Why Go has become my favourite language for almost anything
A couple of years ago at work I was tasked to build the software of an IoT thing. The program had to run on a development board with an ARM Linux distribution and I had complete control on how to structure the project. At that time I was mainly a web developer and my strongest skill in terms of programming languages was Node.js, so my first instinct was to write that firmware in the language I knew the best.
But I started thinking about the downsides and the first problem that came to my mind was that we didn’t want to provide the source code of our project to our clients unless they submitted an explicit request. So interpreted languages like Python, Ruby and Node.js were out of the question. Another problem was that the program had to perform some high speed operations like GPIO interactions, so it had to be fast.
The first language that came to my mind was C , but at the time I was already pretty rusty and knowing that the program had to do a lot of different stuff (interactions with the electronic, webserver, WebSocket client, etc.), I wasn’t confident enough to do it using C.

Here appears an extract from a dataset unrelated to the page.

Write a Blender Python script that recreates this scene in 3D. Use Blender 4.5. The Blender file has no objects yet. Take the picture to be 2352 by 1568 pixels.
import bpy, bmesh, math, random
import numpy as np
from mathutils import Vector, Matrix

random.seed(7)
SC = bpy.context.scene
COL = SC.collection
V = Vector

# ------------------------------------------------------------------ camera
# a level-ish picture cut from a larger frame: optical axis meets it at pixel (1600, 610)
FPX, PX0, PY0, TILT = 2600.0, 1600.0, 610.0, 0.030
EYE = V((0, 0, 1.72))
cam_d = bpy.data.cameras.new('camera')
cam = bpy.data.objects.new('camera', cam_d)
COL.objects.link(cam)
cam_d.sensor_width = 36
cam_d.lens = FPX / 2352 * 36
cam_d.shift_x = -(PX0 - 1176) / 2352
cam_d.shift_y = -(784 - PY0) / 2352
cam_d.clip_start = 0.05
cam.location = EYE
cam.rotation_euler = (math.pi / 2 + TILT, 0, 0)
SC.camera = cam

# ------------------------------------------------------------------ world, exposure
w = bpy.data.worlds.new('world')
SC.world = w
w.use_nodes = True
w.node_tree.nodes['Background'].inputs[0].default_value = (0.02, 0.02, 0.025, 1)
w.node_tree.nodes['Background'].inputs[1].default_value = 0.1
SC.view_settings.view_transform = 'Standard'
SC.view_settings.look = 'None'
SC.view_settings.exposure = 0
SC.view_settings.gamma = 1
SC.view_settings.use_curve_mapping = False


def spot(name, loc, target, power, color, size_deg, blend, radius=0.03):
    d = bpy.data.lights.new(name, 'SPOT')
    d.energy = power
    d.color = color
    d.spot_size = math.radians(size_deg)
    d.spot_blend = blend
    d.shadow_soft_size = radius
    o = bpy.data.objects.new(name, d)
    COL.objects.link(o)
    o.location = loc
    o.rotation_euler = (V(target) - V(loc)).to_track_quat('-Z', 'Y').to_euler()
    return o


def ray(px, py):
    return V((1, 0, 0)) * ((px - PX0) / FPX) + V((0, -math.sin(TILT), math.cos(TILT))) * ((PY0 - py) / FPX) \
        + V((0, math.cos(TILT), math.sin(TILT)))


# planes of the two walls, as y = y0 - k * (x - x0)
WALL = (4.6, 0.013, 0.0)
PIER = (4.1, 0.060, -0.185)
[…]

Entering Go & love at first sight
So I decided to give Go a try and I took some online courses. The official website has a nice tour that gives you a good place to start learning it. Another useful resource might be Codecademy (I personally didn’t try that but I’ve used this platform in the past and it’s great!). I was no longer used to using pointers and strongly typed functional languages, but after a few hours I found out that Go is really simple to use, specifically for the following reasons:
It has the most complete standard library
The standard library provided with Go is so complete that it took me weeks before deciding to use an external module, and even then it was only for having better logs and managing WebSocket connections.
Go provides modules for parsing JSON and XML, making HTTP servers, managing command line arguments, encryption, RegExp, …, all ready to use straight out of the box. They are stable, fast and intuitive and the docs are well written.
Best time management
One of the worst nightmares for programmers is time management: adding days to a date, getting the difference in hours between to dates, formatting to string, parsing from string.
Go engineers really committed themselves to solving all these problems, and they pulled it off.
Go has basically two types of variables that help you managing dates: Time and Duration, the first defines a specific point in time while the last represents the time span between two instants.
It’s full of useful methods that allow you to add a Duration to a Time, subtracting a Time to another and getting the Duration, getting the hours of a Duration or formatting a Time to string using a specific format.
Many languages rely on widely used and tested external libraries (like moment for JavaScript) because the native time management is not intuitive or complete or thorough, I don’t really think Go needs anything else to what it already provides.
Cross compile
This is a feature that may sound useless to many people because you often write your applications for only one architecture since you know that it will run only on - let’s say - amd64 Linux servers. In my case my first project using Go had to be running on ARMv7 architecture running Linux, and cross compile really helped me speeding up the development by testing my program on my amd64 laptop. When I decided to run it on the development board I just had to set a couple of environment variables used by the Go compiler and I was ready to test my code on another architecture.
Data race detector
Being Go a programming language that highly leverages on concurrency with its goroutines, you may run into the problem of having two functions accessing the same variable at the same time. These are the hardest bugs to find in your code because depending on the case the outcome might be different.
According to the official documentation:
A data race occurs when two goroutines access the same variable concurrently and at least one of the accesses is a write.
If you build your Go code using the -race flag, the output binary will contain a data race detector, i.e. an automatism for which you’ll be notified if this problem happens. The notification will contain the full stack trace of the functions that are concurrently accessing the same variable, making your bugs catching so much easier!
Conclusion
In the last few years I’ve been using Go I started building softwares for development boards, then REST API servers, then WebSocket applications and scripts and command line utilities. Go has probably become my main programming language: it’s fun to use, easy to debug, fast and versatile.
I don’t think it’s perfect, other languages perform some tasks better, and I still write some stuff using Node.js or Python, but I really like the direction that Go has been taking over the years and I hope its community will grow bigger and bigger!